I'll Never Be a Fan of Gun Culture - An Example of Why

Listening to a podcast about the San Ysidro McDonald's Massacre left me angry, disturbed, and stuck on how many warning signs were ignored before James Huberty killed so many people.

This absolutely crazy man took time to tell people to quiet their children because it was making him anxious. What a piece of work. He spent over an hour shooting people, and to me this was a hell of a dropped ball. Seventy-seven minutes of this man shooting people, and they finally got a shot on him only when he came to a broken window. I am not going to dump all of that on the cops; they had no idea if he was alone, and they could not see inside. The psycho coming to that window is what ended his killing spree.

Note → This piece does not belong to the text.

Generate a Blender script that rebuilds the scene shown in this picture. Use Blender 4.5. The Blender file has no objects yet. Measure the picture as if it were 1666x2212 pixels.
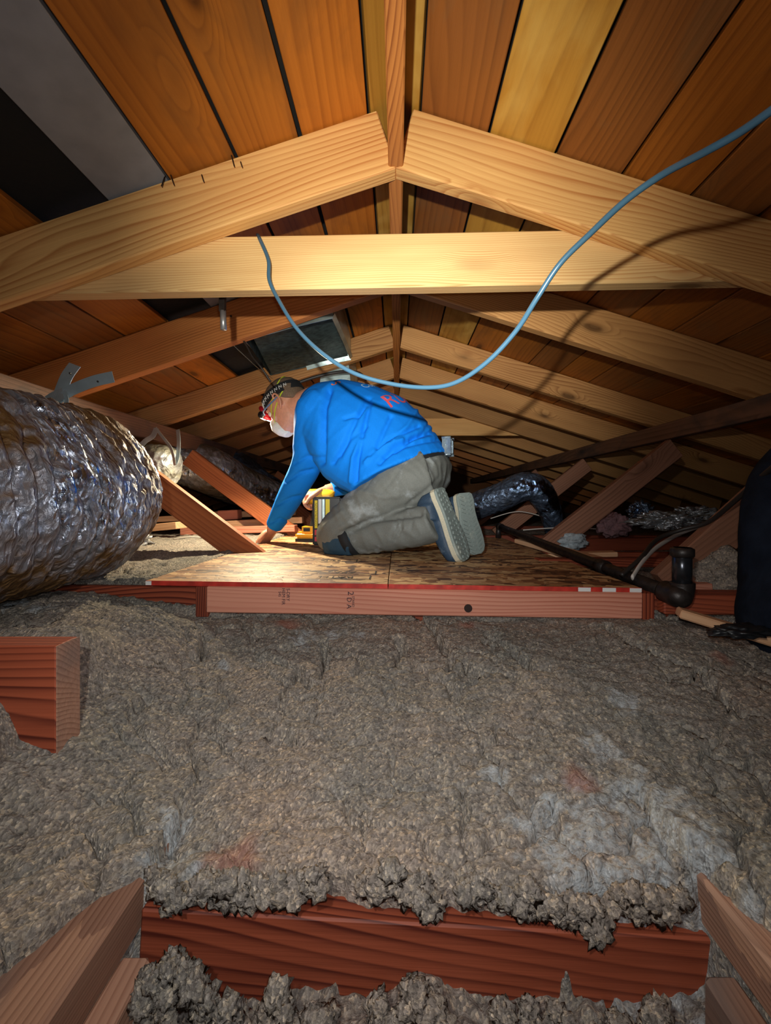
import bpy, bmesh, math, random
import numpy as np
from mathutils import Vector, Matrix, noise
from mathutils.bvhtree import BVHTree
random.seed(7)
S = bpy.context.scene
COL = S.collection
F = 900.0; VX = 858.0; VY = 1080.0      # focal length and vanishing point in the 1666 x 2212 frame
ZC = 0.65                                # camera height above the ceiling boards under the insulation

def W(px, py, d):
    return Vector(((px - VX) / F * d, d, (VY - py) / F * d))

# ------------------------------------------------------------------ camera, world, lights
cam = bpy.data.cameras.new('camera'); camo = bpy.data.objects.new('camera', cam); COL.objects.link(camo)
cam.sensor_fit = 'HORIZONTAL'; cam.sensor_width = 36.0; cam.lens = 36.0 * F / 1666.0
cam.shift_x = -25 / 1666; cam.shift_y = -26 / 1666; cam.clip_start = 0.02
camo.rotation_euler = (math.pi / 2, 0, 0); S.camera = camo
w = bpy.data.worlds.new('attic_dark'); S.world = w; w.use_nodes = True
w.node_tree.nodes['Background'].inputs[0].default_value = (0.5, 0.6, 0.8, 1)
w.node_tree.nodes['Background'].inputs[1].default_value = 0.004
S.view_settings.view_transform = 'Standard'; S.view_settings.look = 'None'
S.view_settings.exposure = 0.0; S.view_settings.gamma = 1.0
try: S.view_settings.use_curve_mapping = False
except Exception: pass

def spot(name, pos, target, energy, angle, blend, col, size):
    l = bpy.data.lights.new(name, 'SPOT'); l.energy = energy; l.spot_size = math.radians(angle)
    l.spot_blend = blend; l.color = col; l.shadow_soft_size = size
    o = bpy.data.objects.new(name, l); COL.objects.link(o); o.location = pos
    o.rotation_euler = (Vector(target) - Vector(pos)).to_track_quat('-Z', 'Y').to_euler()
    return o
HL = (-0.08, -0.05, 0.14)                # headlamp on the forehead of whoever takes the picture
spot('headlamp_beam', HL, W(870, 580, 1.0), 58, 66, 1.0, (1.0, 0.95, 0.78), 0.010)
spot('headlamp_far_beam', HL, W(900, 880, 1.0), 70, 52, 1.0, (0.94, 0.97, 0.95), 0.010)
spot('headlamp_flood', HL, W(850, 1000, 1.0), 11, 150, 0.8, (1.0, 0.96, 0.88), 0.010)
spot('phone_flash', (0.012, 0.0, 0.02), W(850, 1270, 1.0), 9.5, 118, 1.0, (0.95, 0.97, 1.0), 0.006)

# ------------------------------------------------------------------ tagging
def tag(o, label=None, cat=None, group=None, kind=None):
    if label: o['label'] = label
    if cat: o['category'] = cat
    if group: o['group'] = group
    if kind: o['kind'] = kind
    return o
def thing(name, label, cat, loc=(0, 0, 0), group=None):
    o = bpy.data.objects.new(name, None); COL.objects.link(o); o.location = loc
    o.empty_display_size = 0.05
    return tag(o, label, cat, group)
def root_loc(p):
    v = Vector((0, 0, 0))
    while p is not None:
        v += p.location; p = p.parent
    return v
def link(name, me, mat=None, parent=None, M=None, smooth=False):
    o = bpy.data.objects.new(name, me); COL.objects.link(o)
    if mat:
        for m in (mat if isinstance(mat, (list, tuple)) else [mat]): me.materials.append(m)
    if M is not None: o.matrix_basis = M
    if parent is not None:
        o.parent = parent
        o.location = o.location - root_loc(parent)
    if smooth:
        me.polygons.foreach_set('use_smooth', [True] * len(me.polygons))
    return o
def fin(name, bm, mat=None, parent=None, M=None, smooth=False):
    me = bpy.data.meshes.new(name)
    bmesh.ops.recalc_face_normals(bm, faces=bm.faces)
    bm.to_mesh(me); bm.free()
    return link(name, me, mat, parent, M, smooth)

# ------------------------------------------------------------------ materials
def nt(name):
    m = bpy.data.materials.new(name); m.use_nodes = True
    t = m.node_tree; return m, t, t.nodes['Principled BSDF']
def N(t, typ, **kw):
    n = t.nodes.new(typ)
    for k, v in kw.items(): setattr(n, k, v)
    return n
def setin(n, **kw):
    for k, v in kw.items(): n.inputs[k.replace('_', ' ')].default_value = v
def lin(r, g, b):
    f = lambda c: (c / 255 / 12.92) if c / 255 <= .04045 else ((c / 255 + .055) / 1.055) ** 2.4
    return (f(r), f(g), f(b), 1)
def ramp(t, src, stops, interp='LINEAR'):
    r = N(t, 'ShaderNodeValToRGB'); r.color_ramp.interpolation = interp
    e = r.color_ramp.elements
    while len(e) > len(stops): e.remove(e[-1])
    while len(e) < len(stops): e.new(0.5)
    for i, (p, c) in enumerate(stops):
        e[i].position = p; e[i].color = c if len(c) == 4 else (*c, 1)
    t.links.new(src, r.inputs[0]); return r.outputs[0]
def mapping(t, scale=(1, 1, 1), rot=(0, 0, 0), rand=True, coord='Object', warp=0.0, wscale=3):
    tc = N(t, 'ShaderNodeTexCoord'); out = tc.outputs[coord]
    if rand:
        oi = N(t, 'ShaderNodeObjectInfo'); ml = N(t, 'ShaderNodeMath', operation='MULTIPLY'); ml.inputs[1].default_value = 37.0
        t.links.new(oi.outputs['Random'], ml.inputs[0])
        va = N(t, 'ShaderNodeVectorMath', operation='ADD'); t.links.new(out, va.inputs[0])
        cb = N(t, 'ShaderNodeCombineXYZ')
        for i in range(3): t.links.new(ml.outputs[0], cb.inputs[i])
        t.links.new(cb.outputs[0], va.inputs[1]); out = va.outputs[0]
    if warp:
        no = N(t, 'ShaderNodeTexNoise'); setin(no, Scale=wscale, Detail=2)
        t.links.new(out, no.inputs['Vector'])
        sb = N(t, 'ShaderNodeVectorMath', operation='SUBTRACT'); sb.inputs[1].default_value = (.5, .5, .5)
        t.links.new(no.outputs['Color'], sb.inputs[0])
        sc = N(t, 'ShaderNodeVectorMath', operation='SCALE'); sc.inputs['Scale'].default_value = warp
        t.links.new(sb.outputs[0], sc.inputs[0])
        a2 = N(t, 'ShaderNodeVectorMath', operation='ADD')
        t.links.new(out, a2.inputs[0]); t.links.new(sc.outputs[0], a2.inputs[1]); out = a2.outputs[0]
    mp = N(t, 'ShaderNodeMapping'); mp.inputs['Scale'].default_value = scale; mp.inputs['Rotation'].default_value = rot
    t.links.new(out, mp.inputs['Vector']); return mp.outputs[0]
def mix(t, fac, a, b, mode='MIX'):
    m = N(t, 'ShaderNodeMix', data_type='RGBA', blend_type=mode)
    for k, v in ((0, fac), (6, a), (7, b)):
        if hasattr(v, 'is_output') or isinstance(v, bpy.types.NodeSocket): t.links.new(v, m.inputs[k])
        else: m.inputs[k].default_value = v if k == 0 else (v if len(v) == 4 else (*v, 1))
    return m.outputs[2]
def math2(t, op, a, b):
    m = N(t, 'ShaderNodeMath', operation=op)
    for i, v in enumerate((a, b)):
        if isinstance(v, bpy.types.NodeSocket): t.links.new(v, m.inputs[i])
        else: m.inputs[i].default_value = v
    return m.outputs[0]
def bump(t, bsdf, h, dist=0.002, strength=1.0):
    b = N(t, 'ShaderNodeBump'); b.inputs['Distance'].default_value = dist; b.inputs['Strength'].default_value = strength
    t.links.new(h, b.inputs['Height']); t.links.new(b.outputs[0], bsdf.inputs['Normal']); return b

def wood(name, light, dark, ring=26, contrast=0.9, knots=True, rough=0.62, stain=None, stain_amt=0.5, bumpd=0.0012, flat=False, spec=0.3):
    """grain runs along local X; Y/Z cross the board"""
    m, t, b = nt(name)
    v = mapping(t, (0.9, 5.0, 5.0), warp=0.03, wscale=2.2)
    n1 = N(t, 'ShaderNodeTexNoise'); setin(n1, Scale=1.0, Detail=1.5, Roughness=.35); t.links.new(v, n1.inputs['Vector'])
    tc0 = N(t, 'ShaderNodeTexCoord'); sxyz = N(t, 'ShaderNodeSeparateXYZ'); t.links.new(tc0.outputs['Object'], sxyz.inputs[0])
    r1 = math2(t, 'MULTIPLY', math2(t, 'ADD', sxyz.outputs[1], sxyz.outputs[2]), float(ring) * 4.2)
    r1 = math2(t, 'ADD', r1, math2(t, 'MULTIPLY', n1.outputs[0], float(ring) * .95))
    vk = mapping(t, (3.0, 9.0, 9.0), warp=0.01, wscale=9)
    vo = N(t, 'ShaderNodeTexVoronoi'); setin(vo, Scale=0.62, Randomness=1.0); t.links.new(vk, vo.inputs['Vector'])
    kd = vo.outputs['Distance']
    if knots:
        kr = ramp(t, kd, [(0.0, (4, 4, 4)), (0.22, (0, 0, 0))])
        r1 = math2(t, 'ADD', r1, kr)
    fr = math2(t, 'FRACT', r1, 0.0)
    rr = ramp(t, fr, [(0.0, (0, 0, 0)), (0.55, (.35, .35, .35)), (0.88, (1, 1, 1)), (1.0, (0, 0, 0))])
    vf = mapping(t, (2.5, 160.0, 160.0)); n2 = N(t, 'ShaderNodeTexNoise'); setin(n2, Scale=1.0, Detail=3, Roughness=.6); t.links.new(vf, n2.inputs['Vector'])
    vb = mapping(t, (1.2, 4.0, 4.0)); n3 = N(t, 'ShaderNodeTexNoise'); setin(n3, Scale=1.6, Detail=3); t.links.new(vb, n3.inputs['Vector'])
    nm = N(t, 'ShaderNodeTexNoise'); setin(nm, Scale=1.0, Detail=2); t.links.new(mapping(t, (1.5, 14, 14)), nm.inputs['Vector'])
    g = math2(t, 'MULTIPLY', math2(t, 'MULTIPLY', rr, ramp(t, nm.outputs[0], [(.3, (.35, .35, .35)), (.65, (1.25, 1.25, 1.25))])), contrast * 0.62)
    g = math2(t, 'ADD', g, math2(t, 'MULTIPLY', n2.outputs[0], 0.28))
    g = math2(t, 'ADD', g, math2(t, 'MULTIPLY', ramp(t, n3.outputs[0], [(.3, (0, 0, 0)), (.7, (1, 1, 1))]), 0.30))
    c = ramp(t, g, [(0.12, light), (0.95, dark)])
    oi = N(t, 'ShaderNodeObjectInfo')
    hs = N(t, 'ShaderNodeHueSaturation'); t.links.new(c, hs.inputs['Color'])
    mr = N(t, 'ShaderNodeMapRange'); setin(mr, To_Min=0.8, To_Max=1.2); t.links.new(oi.outputs['Random'], mr.inputs[0]); t.links.new(mr.outputs[0], hs.inputs['Value'])
    c = hs.outputs[0]
    if knots:
        kc = ramp(t, kd, [(0.0, (1, 1, 1)), (0.055, (.9, .9, .9)), (0.085, (.35, .35, .35)), (0.15, (0, 0, 0))])
        c = mix(t, math2(t, 'MULTIPLY', kc, 0.85), c, tuple(x * .28 for x in dark[:3]))
    if stain:
        vs = mapping(t, (1.5, 5, 5), warp=.2, wscale=4); ns = N(t, 'ShaderNodeTexNoise'); setin(ns, Scale=1.8, Detail=5); t.links.new(vs, ns.inputs['Vector'])
        sf = ramp(t, ns.outputs[0], [(0.50, (0, 0, 0)), (0.66, (1, 1, 1))])
        c = mix(t, math2(t, 'MULTIPLY', sf, stain_amt), c, stain)
    t.links.new(c, b.inputs['Base Color'])
    b.inputs['Roughness'].default_value = rough; b.inputs['Specular IOR Level'].default_value = spec
    hh = math2(t, 'ADD', math2(t, 'MULTIPLY', fr, -0.35), n2.outputs[0])
    bump(t, b, hh, bumpd, 0.7)
    return m
def plain(name, col, rough=0.6, metal=0.0, bumpscale=0, bumpd=0.001, spec=0.5, var=0.0, coat=0):
    m, t, b = nt(name)
    b.inputs['Base Color'].default_value = col; b.inputs['Roughness'].default_value = rough; b.inputs['Metallic'].default_value = metal
    b.inputs['Specular IOR Level'].default_value = spec
    v = mapping(t, (1, 1, 1), rand=False)
    n = N(t, 'ShaderNodeTexNoise'); setin(n, Scale=bumpscale or 40, Detail=4); t.links.new(v, n.inputs['Vector'])
    if var:
        c = ramp(t, n.outputs[0], [(0.3, tuple(x * (1 - var) for x in col[:3])), (0.7, tuple(min(1, x * (1 + var)) for x in col[:3]))])
        t.links.new(c, b.inputs['Base Color'])
    if bumpscale: bump(t, b, n.outputs[0], bumpd, 0.8)
    return m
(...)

What keeps standing out is that there were massive signs that Huberty was dangerous. He told so many people he wanted to kill a bunch of people, and he talked about it for years. A lifetime of threats and violence against his family was ignored. He was not often in trouble in his life. He was not a gang member. He was not in a cult. He was just a violent, unstable man with the ability to own a hell of a lot of guns.

That he was allowed to buy so many guns and collect so many rounds of ammunition is an absurdity to me. I do not get gun nuts in the first place. Yes, I used to own a few, but why does anyone think they need a van load of them? At some point, the system should be able to flag that something is wrong.

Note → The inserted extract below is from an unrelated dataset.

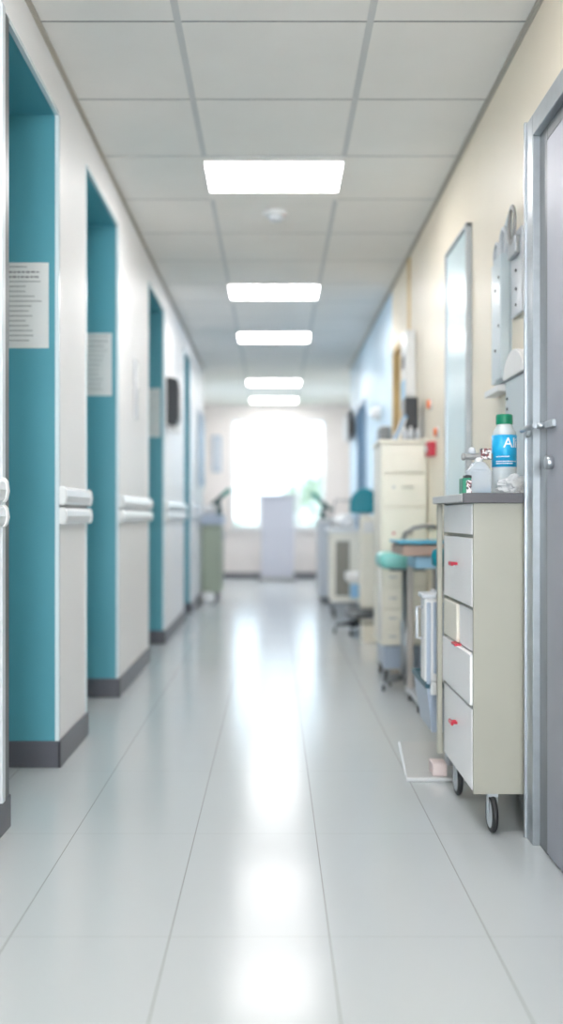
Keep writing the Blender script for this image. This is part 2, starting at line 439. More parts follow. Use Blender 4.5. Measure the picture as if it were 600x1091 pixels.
# wooden door and blue door on the right wall
def wall_door(a, b, top, m, cm):
    global dn
    d = bpy.data.objects.new('door_%d' % dn, None); dn += 1; S.collection.objects.link(d); d.location = (XR, (a+b)/2, 0); d['kind'] = 'structure'
    bm = new(); box(bm, XR-.015, XR+.10, a-.0, a+.05, 0, top, .003); box(bm, XR-.015, XR+.10, b-.05, b, 0, top, .003); box(bm, XR-.015, XR+.10, a, b, top-.05, top, .003)
    obj('casing', bm, cm, d)
    obj('door_leaf', box(new(), XR+.03, XR+.07, a+.052, b-.052, .008, top-.052, .003), m, d)
    hb = new(); disc(hb, (XR+.026, a+.12, 1.02), .025, .012, 'X'); tube(hb, [(XR+.03, a+.12, 1.02), (XR-.02, a+.12, 1.02), (XR-.025, a+.14, 1.02), (XR-.025, a+.23, 1.02)], .009)
    obj('door_handle', hb, 'steel', d)
wall_door(WD0, WD1, WDT, 'wood', 'wood')
wall_door(BD0, BD1, 2.2, 'slate_blue', 'slate_blue')

# ------------------------------------------------------------ ceiling lamps and detector
names = ['third ceiling light panel counted from far end, middle of corridor'] 
lab = {2: 'largest and nearest square white ceiling light panel, just before the smoke detector',
       6: 'second white ceiling light panel, first one beyond the smoke detector',
       9: 'middle of the five ceiling light panels, third from the camera',
       14: 'fourth white ceiling light panel, next to last before the far window',
       17: 'farthest and smallest ceiling light panel, right above the window wall',
       -2: 'ceiling light panel above the camera, outside the photo',
       -6: 'ceiling light panel behind the camera, outside the photo',
       -10: 'ceiling light panel at the back wall behind the camera, outside the photo'}
def lamp(k):
    y0 = ROW0+PITCH*k; y1 = y0+PITCH; yc = (y0+y1)/2
    t = thing('ceiling_light', lab[k], 'ceiling light', (0, yc, H), 'flush ceiling light panels')
    bm = new()
    box(bm, -.35, .35, y0+.004, y0+.075, H-.004, H+.03, .001); box(bm, -.35, .35, y1-.155, y1-.004, H-.004, H+.03, .001)
    for s in (-1, 1): box(bm, min(s*.35, s*.362), max(s*.35, s*.362), y0+.004, y1-.004, H-.008, H+.03, .001)
    obj('frame', bm, 'tile', t)
    obj('diffuser', box(new(), -.352, .352, y0+.075, y1-.155, H-.007, H+.02, .002), 'lampface', t)
    return t
base = lamp(2)
for k in lamp_rows:
    if k != 2: dup(base, (0, PITCH*(k-2), 0), lab[k])
c = P = (.01, 5.82)
t = thing('smoke_detector', 'round white smoke detector on ceiling tiles behind nearest light panel', 'smoke detector', (.01, 5.82, H))
obj('base', lathe(new(), *c, [(.076, H), (.076, H-.012), (.070, H-.026), (.06, H-.028)]), 'white_plastic', t)
bm = lathe(new(), *c, [(.045, H-.027), (.045, H-.042), (.038, H-.052), (.012, H-.056), (.002, H-.056)])
obj('sensor_head', bm, 'lgrey', t)
obj('indicator', lathe(new(), c[0]+.05, c[1]-.03, [(.006, H-.026), (.005, H-.031), (.001, H-.032)], 12), 'red', t)

# ------------------------------------------------------------ left wall things
def rail(a, b, label):
    t = thing('handrail', label, 'handrail', (XL, (a+b)/2, .96), 'double bumper handrails on the left piers')
    for z0, z1 in ((1.045, 1.118), (.968, 1.033)):
        h = z1-z0
        pts = [(XL, z0+.006), (XL+.016, z0+.002), (XL+.023, z0+h*.16), (XL+.028, z0+h*.5), (XL+.024, z0+h*.84), (XL+.014, z1), (XL, z1-.004)]
        obj('bumper_rail', prism(new(), pts, 'Y', a+.03, b-.03, 0), 'rail', t)
        for ya, yb in ((a+.004, a+.030), (b-.030, b-.004)):
            pc = [(x+(.004 if x > XL else 0), z+(.003 if z > (z0+z1)/2 else -.003)) for x, z in pts]
            obj('end_cap', prism(new(), pc, 'Y', ya, yb, .002), 'white_plastic', t)
    obj('backing_strip', box(new(), XL, XL+.008, a+.02, b-.02, 1.028, 1.050), 'grey', t)
for a, b, l in ((1.6, 3.09, 'white double handrail on the nearest pier, at the left picture edge'),
                (3.92, 4.50, 'white double handrail on the pier between the first two teal recesses'),
                (5.43, 6.73, 'white double handrail on the pier with the narrow wall plate'),
                (7.70, 9.39, 'white double handrail on the pier under the black dispenser'),
                (10.13, 11.3, 'farthest white double handrail, beyond the last teal recess')):
    rail(a, b, l)
def notice(x0, x1, y, z0, z1, label, nl, seed):
    """paper sheet on a return wall that faces the camera"""
    t = thing('notice_sheet', label, 'notice', ((x0+x1)/2, y, z0), 'paper notices on the teal recess walls')
    obj('paper_sheet', box(new(), x0, x1, y-.0025, y-.0003, z0, z1), 'paper', t)
    rnd = random.Random(seed); bm = new(); W = x1-x0; Hh = z1-z0
    z = z1-Hh*.045
    for i in range(nl):
        s = x0+W*.06; e = x0+W*rnd.uniform(.45, .86)
        th = .0055 if i in (1, 2) else .0026
        if i in (1, 2):
            q = s
            while q < e:
                q2 = q+rnd.uniform(.008, .02); box(bm, q, min(q2, e), y-.0031, y-.0024, z-th, z); q = q2+.004
        else: box(bm, s, e, y-.0031, y-.0024, z-th, z)
        z -= Hh*.92/nl
    obj('printed_lines', bm, 'ink', t)
notice(-1.07, -.898, 3.92, 1.67, 2.01, 'largest printed notice, on the dark teal wall of nearest recess', 16, 1)
notice(-1.035, -.895, 5.43, 1.665, 2.01, 'printed white notice on the teal wall of second recess', 12, 2)
notice(-1.035, -.89, 7.70, 1.62, 2.0, 'blurred printed notice on the teal wall of third recess', 10, 3)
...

Sure, in this case it was before the internet and mass use of computers, but what is the excuse now for not having a national database that allows dangerously unstable people to be investigated before they can gather the tools needed to harm a lot of people? There are just too many times when completely unstable people had far too much access to the weapons they needed.

The survivors are changed for life, physically and mentally, with damage that will last to their last day. It is amazing, given how long this went on, that there were not even more dead people. Some survived only because he fired blindly. If he had been calmer, the loss of life would have been even worse. I will never understand hearing children crying for their lives and still pulling the trigger.

To make the tragedy worse, Huberty’s widow took McDonald’s to court because she alleged they had sold him a large amount of chicken nuggets and that this somehow contributed to what he did. He had beaten and threatened his family, and yet the blame was shifted onto chicken nuggets. That remains one of the most absurd things I have ever heard.

I pray for the victims of this kind of madness, and I hope there is true accountability for the people who step over that line to take lives and harm others. For me, owning guns stopped making sense once I no longer competed or hunted. I have not owned one since I was 24, and I never felt the need to keep them around “just in case.”